ROMARE BEARDEN IN THE HOMELAND OF HIS IMAGINATION

An Artist's Reckoning With the South

by Glenda Elizabeth Gilmore

Pub Date: May 10th, 2022
ISBN: 978-1-4696-6786-7
Publisher: Ferris and Ferris Books/Univ. of North Carolina

A reassessment of one of America’s greatest 20th-century artists and his role in defining Black experience.

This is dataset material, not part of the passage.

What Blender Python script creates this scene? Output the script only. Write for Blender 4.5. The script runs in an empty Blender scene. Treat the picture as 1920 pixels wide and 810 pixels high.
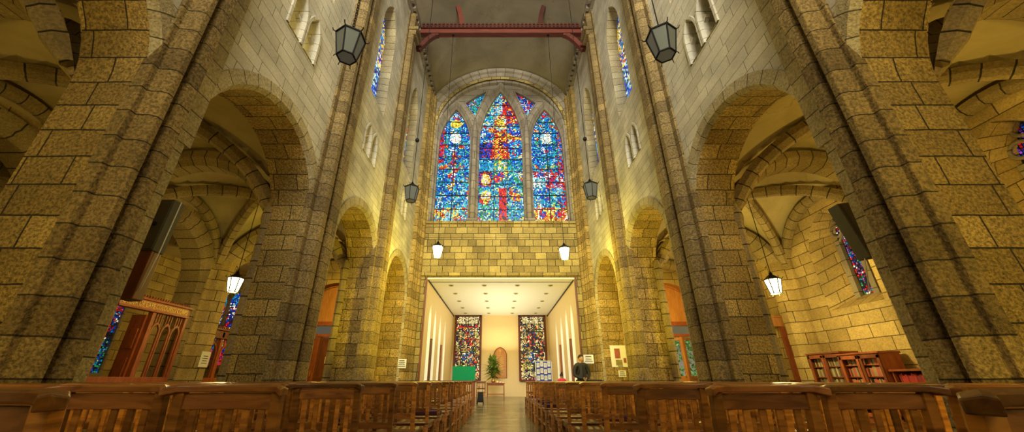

In this incisive study of Romare Bearden (1911-1988), Gilmore, a professor of history emerita at Yale, pays close attention to both the significance of the artist’s connections to his extended family and the influence of his extensive formal training. Part of the Great Migration, Bearden’s parents fled the dangers and injustices of Jim Crow with their young son, relocating from North Carolina to New York City. The status of Blacks in the South became a lasting theme for Bearden, who continually returned to his childhood memories as he sought a representative vision of Black life in America. Gilmore frames much of Bearden’s oeuvre in relation to those memories, which sometimes deviate from the historical record and often suggest the construction of a mythic past. “As he created paintings and collages,” writes the author, “he often did not know what was real, what was partially real, and what was a dream. This creative conundrum drove his artistic expression and sparked his imagination.” In tracing the arc of Bearden’s artistic development, Gilmore emphasizes the importance of his training at schools such as New York University and the Sorbonne and his immersion in a range of styles and movements. He experimented with cubism, Dadaism, surrealism, social realism, abstract expressionism, and, from the late 1950s onward, in what became his most celebrated mode, collage. Gilmore revealingly sets individual works in the context of Bearden’s own recollections, his engagement with and deviations from particular conventions, and the broader cultural milieu in which he lived. A late work such as Family (1986), for instance, is understood in relation to the family photograph (and the complex interpersonal dynamics) that inspired it, along with techniques associated with artists such as Matisse and Cézanne that Bearden creatively adapted.

A thoughtful, illuminating investigation of Bearden’s place in—and shaping of—20th-century American art.